Hi, I'm a Mindflayer, but don't let that worry you
the Hill Giants ... took us 5 sessions (10 hours each)
And this is why I never want to run Against the Giants. Spending 50 hours on one dungeon (and that's just the first part of the adventure) is not my idea of fun. I do love the concept (seeing a great hall full of giants and ogres has to be a great "oh crap" moment for any table), but again, giants... big bags of HP.
 

I love both and have run scenarios from both. I voted for Saltmarsh partly because U1 was always one of my favorite beginning adventures, so I love seeing an official 5e treatment. I also enjoy the 5e treatments of some old classics like Tamoachan and White Plume Mountain, but as others have pointed out, they don't adhere to modern expectations. Fun as retro one-offs, but not as easy to fit into an ongoing campaign.
 

Parmandur

Book-Friend
I agree, they're both flawed, but I think U2's actually quite good if you run it as part of a larger campaign. You just have to accept the possibility that your players might finish it in 15 minutes and be ready to move on to the next adventure if that's the case. What would suck is doing tons of prep work for U2, finishing in 15 minutes, then sending everyone home because you haven't prepped the next adventure yet.

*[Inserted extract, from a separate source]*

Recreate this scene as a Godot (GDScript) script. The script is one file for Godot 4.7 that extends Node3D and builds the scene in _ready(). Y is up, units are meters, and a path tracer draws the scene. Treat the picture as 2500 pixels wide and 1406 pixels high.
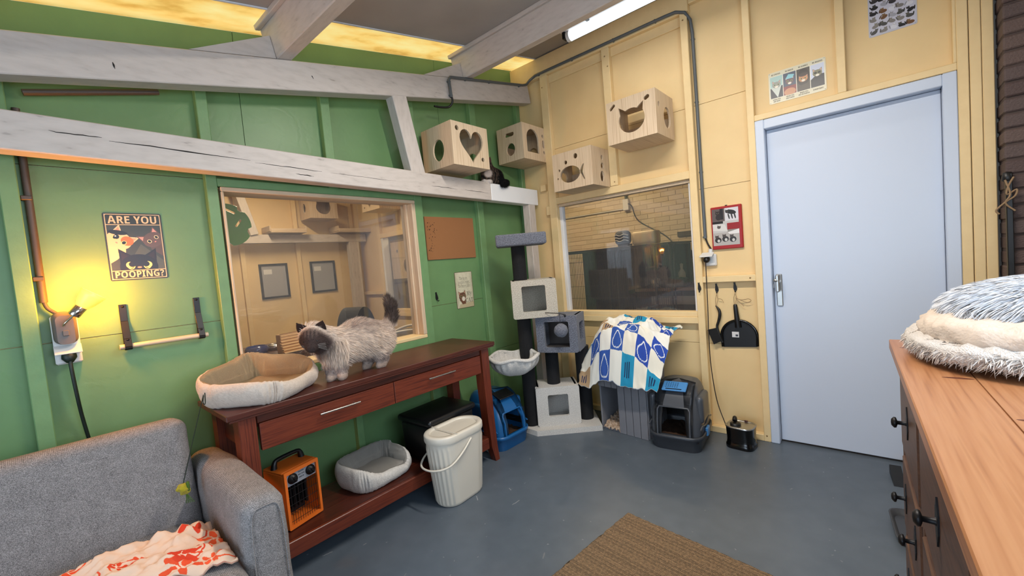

U3 is a lot trickier. I still haven't decided how to crack that nut yet. I'm thinking of turning it into a simple assassination mission. Get in, slay the High Priestess, and get out. Because the recon thing doesn't really work for me. For one thing, the adventure doesn't seem to tell you how to measure the party's success when it comes to the 4 mission goals (p. 112). Do they need to locate every trap, for example? Just one? Two? It would be nice if each goal had a corresponding section describing where and how to fulfill it.

GoS helps by providing detail for the town, at least: emergent gameplay based on player driven shenanigans.
 

DND_Reborn

The High Aldwin
And this is why I never want to run Against the Giants. Spending 50 hours on one dungeon (and that's just the first part of the adventure) is not my idea of fun. I do love the concept (seeing a great hall full of giants and ogres has to be a great "oh crap" moment for any table), but again, giants... big bags of HP.

If the adventure is fun and you are having a good time, you don't even notice the time flying by. :D

And if your DM is running giants as just big bags of HP, I don't blame you. Our DM made it interesting, challenging, and fun so YMMW. As a long-time player (who has done AtG in 1E and 1E/2E as well), I am really looking forward to how the other sections play and if we will be able to do it. Tons of challenges lie ahead and as much as I enjoy CoS, I am anxious to get back to the higher level characters and the giants.